Addressing Ethical Climate Questions
For Detlef Stammer, collaboration between the most varying scientific disciplines is indispensible in finding answers to such complex questions. A philosopher, for example, is also contributing to the recently begun project, the CLICCS spokesperson explains. After all, it deals with crucial ethical questions: how will societal conflicts, which climate change will inevitably bring, be resolved as equitably as possible?

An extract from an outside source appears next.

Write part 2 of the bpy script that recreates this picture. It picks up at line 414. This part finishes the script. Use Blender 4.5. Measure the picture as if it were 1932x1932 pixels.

In this respect, the mammoth CLICCS project does not only rely on the content of the predecessor CliSAP project. It also benefits organizationally from the experience of the long-practised, interdisciplinary collaboration. “Natural scientists and social scientists generally work very differently, so it requires a certain curiosity and openness,” says Stammer. Over the years, however, the Hamburg climate researchers have grown together as a team. This has paid off today, with the confirmation as a Cluster Of Excellence: “We have a ten-year head start, so our collaboration works outstandingly well today.”